Framework 16 hype?

Hi everyone!

Seeing modular laptops becoming a little more popular with the framework 16 makes me wonder if Lenovo is experimenting with or planning on making something similar.

What are your thoughts on being able to eventually upgrade and increase longevity of a gaming laptop? 

  • I think this is a great idea as it would help reduce e-waste and would encourage customers to keep their devices longer. It would also allow manufacturers to earn more money in the long run as customers keep coming back for upgrades; however, customers would not be paying full price for new units which could discourage manufacturers from going this route. It could also mean that the upgradable/replacement parts could become very expensive, as is seen with Apple. 

  • Manufacturers will be reluctant for modular laptops because, as you pointed out, “customers not paying full price for new units which could discourage manufacturers from going this route”. A possible push to “incentivize” manufacturers to offer modular laptops is for consumers to fight for their rights to repair and have legislation passed.
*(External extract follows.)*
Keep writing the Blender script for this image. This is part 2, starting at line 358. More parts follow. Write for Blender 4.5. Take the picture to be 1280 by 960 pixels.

  • I too would like to see how Framework's success will influence other laptop manufacturers such as Lenovo. I am surely inclined to purchase a more serviceable laptop and am not looking to throw a laptop away if a cheaper repair route is available. Aside from that, having a means of upgrading is a "good thing" too.

  • Great idea for consumers but wont happen cause inconvenient for manufacturing all the modular bits which will keep the big laptop makers out of it most likely.  Would be nice to upgrade or repair. Hate that so many laptops these days cant even upgrade memory or storage as soldered in place.

  • I think upgradable modular laptops is an excellent idea, especially given the fact laptop prices have been on the constant rise. Not only this, I seriously do think modular laptops will help decrease the shear number of modern-day unusable laptops end up in our landfills. For these two reasons alone, I really do wish I had enough cash on hand to go out and buy myself a Framework laptop.

  • Most manufacturers build laptops and systems with minimal longevity in mind so as to drive the recurring revenue of system replacements. Anything that extends the useful lifetime of their product and thus pushing that recurring revenue further out will not be embraced.

  • I really like the work that Framework is doing and hope that some pieces of that design mindset can be picked up by major manufacturers like Lenovo.

  • You normally achieve better costs with economies of scale. If Lenovo can purchase 100,000 units of the latest Intel CPU in bulk, it gets them at a discount. Since Intel knows it will receive the income from Lenovo for the large quantity, it can offer the items at a reduced price... similar to ski resorts and season passes for skiing. On the other hand, if each modular component maker only purchases 1,000 units of each hardware component, it will cost more for them to purchase the lower quantity of items... and, ultimately, the customer will have to pay more for the final product. So, it really depends on if the market is willing to pay more for the modularity over a less-expensive, all-in-one, completely pre-built device. From my experience with computers, there is often one or more bottlenecks present in the architecture of a modular computer that ultimately prevents the device from achieving its long-term goal of keeping the hardware current - the bus speed, the power levels, BIOS limitations, etc.

  • I really like what Frameork has been doing. I just hope that they can offer more gaming options and continue to tweak their concept. Upgradability and repairability is a rare thing with laptops.